An AJC leadership delegation concluded eight days of consultations with senior government officials, policy analysts, business executives, U.S. diplomats, journalists and other interlocutors in three Arabian Gulf states. The group’s talks continued a quarter-century-plus AJC tradition of information-gathering and advocacy across the Middle East.

The content of discussions led by AJC President John Shapiro and the organization’s Associate Executive Director for Policy, Jason Isaacson, with leaders of the Sultanate of Oman, the Kingdom of Bahrain, and the United Arab Emirates was off the record – but the presence of the 13-member delegation and the fact of its high-level meetings with governments that do not have diplomatic relations with Israel were publicized.

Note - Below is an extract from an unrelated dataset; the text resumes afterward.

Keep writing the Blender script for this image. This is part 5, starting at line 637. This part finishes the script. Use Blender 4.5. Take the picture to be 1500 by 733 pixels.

The AJC Gulf tour, scheduled a month after the U.S. midterm elections and the imposition of tough new U.S. economic sanctions on Iran, came on the heels of a surprise late-October visit to Oman by Israeli Prime Minister Benjamin Netanyahu, the participation of two Israeli ministers in international events in the UAE, and the announcement of an invitation to another Israeli minister to a “start-up nations” conference next year in Bahrain.

In Dubai, the group celebrated Shabbat and the sixth night of Hanukkah with the increasingly visible expatriate Jewish community of the UAE – along with a delegation of rabbis, including AJC’s Jerusalem-based International Interreligious Affairs Director David Rosen, who were in the UAE for a just-concluded conference on peace promotion in Muslim societies.

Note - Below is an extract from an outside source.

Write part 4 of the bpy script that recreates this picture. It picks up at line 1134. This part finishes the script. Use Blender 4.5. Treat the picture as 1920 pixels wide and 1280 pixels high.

“In a region facing ongoing strategic threats and mounting political uncertainties, it is more critical than ever for AJC, an organization committed to peace, stability, and the protection of human rights, to engage and seek areas of cooperation with America’s Gulf partners,” said Isaacson. “Though obstacles remain, AJC comes away from its latest round of consultations in the Gulf encouraged by new signs of openness to pursuing common objectives with Israel – and appreciative of initiatives both to promote dialogue and mutual respect among religions and to recognize Jews’ historic place in the Middle East.”

High on the delegation’s agenda in its meetings with the three governments were the urgency of maintaining close U.S. diplomatic, strategic and economic links with Gulf states, efforts to counter Tehran’s destabilizing activities from the Levant to North Africa and on the Arabian Peninsula – as well as the criminal and terrorist acts of its proxy, Hezbollah; effective strategies to thwart Islamist recruitment and diminish extremists’ popular appeal; and the promotion of Arab-Israeli and Muslim-Jewish understanding and cooperation.

Leaders with whom AJC met included, in Oman, Yusuf bin Alawi bin Abdullah, Minister Responsible for Foreign Affairs; in Bahrain, Crown Prince Salman bin Hamad bin Isa Al Khalifa, Foreign Minister Shaikh Khalid bin Ahmed bin Mohammed Al Khalifa, and Interior Minister Lt. Gen. Shaikh Rashid Bin Abdulla Al Khalifa; and in the UAE, Sheikh Abdullah bin Zayed Al Nahyan, the Foreign Minister.

As it does continuously with leaders in Europe, Asia, Latin America and Africa, AJC engages in ongoing dialogue with key figures in Middle Eastern and North African states on matters of regional security and stability, and ways to advance regional and global peace, defeat extremist and other threats, and affirm U.S. leadership to advance American and allied interests and values.